WHAT YOU SHOULD DO. Without omitting anything, retype the data that follows.

DATASET EXCERPT.

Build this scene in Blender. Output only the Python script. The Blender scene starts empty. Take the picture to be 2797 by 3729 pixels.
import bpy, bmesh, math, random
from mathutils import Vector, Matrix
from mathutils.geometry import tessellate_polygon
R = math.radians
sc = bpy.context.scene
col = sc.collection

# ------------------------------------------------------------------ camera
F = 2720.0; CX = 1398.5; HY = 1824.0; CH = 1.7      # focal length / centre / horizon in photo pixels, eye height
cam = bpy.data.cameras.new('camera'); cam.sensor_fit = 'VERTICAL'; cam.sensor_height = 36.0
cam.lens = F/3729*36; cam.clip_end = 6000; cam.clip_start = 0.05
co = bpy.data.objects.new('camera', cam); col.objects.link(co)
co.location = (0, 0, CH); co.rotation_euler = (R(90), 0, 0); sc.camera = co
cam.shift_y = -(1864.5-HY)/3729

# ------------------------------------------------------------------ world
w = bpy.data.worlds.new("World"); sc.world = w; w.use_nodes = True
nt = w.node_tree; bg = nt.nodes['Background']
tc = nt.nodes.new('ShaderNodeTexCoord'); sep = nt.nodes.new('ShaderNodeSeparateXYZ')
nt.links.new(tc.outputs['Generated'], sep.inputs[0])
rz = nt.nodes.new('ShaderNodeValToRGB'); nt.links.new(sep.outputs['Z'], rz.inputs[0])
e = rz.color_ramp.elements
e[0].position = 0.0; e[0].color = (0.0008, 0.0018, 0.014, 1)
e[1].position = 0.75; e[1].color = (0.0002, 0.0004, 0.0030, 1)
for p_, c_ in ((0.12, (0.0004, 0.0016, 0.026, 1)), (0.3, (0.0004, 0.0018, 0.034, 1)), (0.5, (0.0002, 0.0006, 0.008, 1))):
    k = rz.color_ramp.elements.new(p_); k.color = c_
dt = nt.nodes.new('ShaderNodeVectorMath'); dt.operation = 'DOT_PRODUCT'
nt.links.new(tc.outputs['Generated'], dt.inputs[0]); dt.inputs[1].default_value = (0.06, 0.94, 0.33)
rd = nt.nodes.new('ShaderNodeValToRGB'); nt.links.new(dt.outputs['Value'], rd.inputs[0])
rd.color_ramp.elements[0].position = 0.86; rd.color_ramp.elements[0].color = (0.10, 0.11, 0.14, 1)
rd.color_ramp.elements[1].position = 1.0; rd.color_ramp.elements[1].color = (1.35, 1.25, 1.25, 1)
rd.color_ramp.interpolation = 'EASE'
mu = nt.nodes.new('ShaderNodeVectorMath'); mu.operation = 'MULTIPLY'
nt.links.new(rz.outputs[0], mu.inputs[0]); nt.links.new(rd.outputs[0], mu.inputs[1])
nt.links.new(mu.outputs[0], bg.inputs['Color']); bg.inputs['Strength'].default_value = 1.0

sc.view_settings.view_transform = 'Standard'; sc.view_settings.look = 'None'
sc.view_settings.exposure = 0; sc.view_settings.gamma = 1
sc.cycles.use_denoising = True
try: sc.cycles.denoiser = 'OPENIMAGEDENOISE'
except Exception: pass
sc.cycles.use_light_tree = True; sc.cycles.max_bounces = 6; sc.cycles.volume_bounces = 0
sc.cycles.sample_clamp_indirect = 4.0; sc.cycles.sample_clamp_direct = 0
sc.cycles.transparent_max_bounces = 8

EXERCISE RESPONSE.
Build this scene in Blender. Output only the Python script. The Blender scene starts empty. Take the picture to be 2797 by 3729 pixels.
import bpy, bmesh, math, random
from mathutils import Vector, Matrix
from mathutils.geometry import tessellate_polygon
R = math.radians
sc = bpy.context.scene
col = sc.collection

# ------------------------------------------------------------------ camera
F = 2720.0; CX = 1398.5; HY = 1824.0; CH = 1.7      # focal length / centre / horizon in photo pixels, eye height
cam = bpy.data.cameras.new('camera'); cam.sensor_fit = 'VERTICAL'; cam.sensor_height = 36.0
cam.lens = F/3729*36; cam.clip_end = 6000; cam.clip_start = 0.05
co = bpy.data.objects.new('camera', cam); col.objects.link(co)
co.location = (0, 0, CH); co.rotation_euler = (R(90), 0, 0); sc.camera = co
cam.shift_y = -(1864.5-HY)/3729

# ------------------------------------------------------------------ world
w = bpy.data.worlds.new("World"); sc.world = w; w.use_nodes = True
nt = w.node_tree; bg = nt.nodes['Background']
tc = nt.nodes.new('ShaderNodeTexCoord'); sep = nt.nodes.new('ShaderNodeSeparateXYZ')
nt.links.new(tc.outputs['Generated'], sep.inputs[0])
rz = nt.nodes.new('ShaderNodeValToRGB'); nt.links.new(sep.outputs['Z'], rz.inputs[0])
e = rz.color_ramp.elements
e[0].position = 0.0; e[0].color = (0.0008, 0.0018, 0.014, 1)
e[1].position = 0.75; e[1].color = (0.0002, 0.0004, 0.0030, 1)
for p_, c_ in ((0.12, (0.0004, 0.0016, 0.026, 1)), (0.3, (0.0004, 0.0018, 0.034, 1)), (0.5, (0.0002, 0.0006, 0.008, 1))):
    k = rz.color_ramp.elements.new(p_); k.color = c_
dt = nt.nodes.new('ShaderNodeVectorMath'); dt.operation = 'DOT_PRODUCT'
nt.links.new(tc.outputs['Generated'], dt.inputs[0]); dt.inputs[1].default_value = (0.06, 0.94, 0.33)
rd = nt.nodes.new('ShaderNodeValToRGB'); nt.links.new(dt.outputs['Value'], rd.inputs[0])
rd.color_ramp.elements[0].position = 0.86; rd.color_ramp.elements[0].color = (0.10, 0.11, 0.14, 1)
rd.color_ramp.elements[1].position = 1.0; rd.color_ramp.elements[1].color = (1.35, 1.25, 1.25, 1)
rd.color_ramp.interpolation = 'EASE'
mu = nt.nodes.new('ShaderNodeVectorMath'); mu.operation = 'MULTIPLY'
nt.links.new(rz.outputs[0], mu.inputs[0]); nt.links.new(rd.outputs[0], mu.inputs[1])
nt.links.new(mu.outputs[0], bg.inputs['Color']); bg.inputs['Strength'].default_value = 1.0

sc.view_settings.view_transform = 'Standard'; sc.view_settings.look = 'None'
sc.view_settings.exposure = 0; sc.view_settings.gamma = 1
sc.cycles.use_denoising = True
try: sc.cycles.denoiser = 'OPENIMAGEDENOISE'
except Exception: pass
sc.cycles.use_light_tree = True; sc.cycles.max_bounces = 6; sc.cycles.volume_bounces = 0
sc.cycles.sample_clamp_indirect = 4.0; sc.cycles.sample_clamp_direct = 0
sc.cycles.transparent_max_bounces = 8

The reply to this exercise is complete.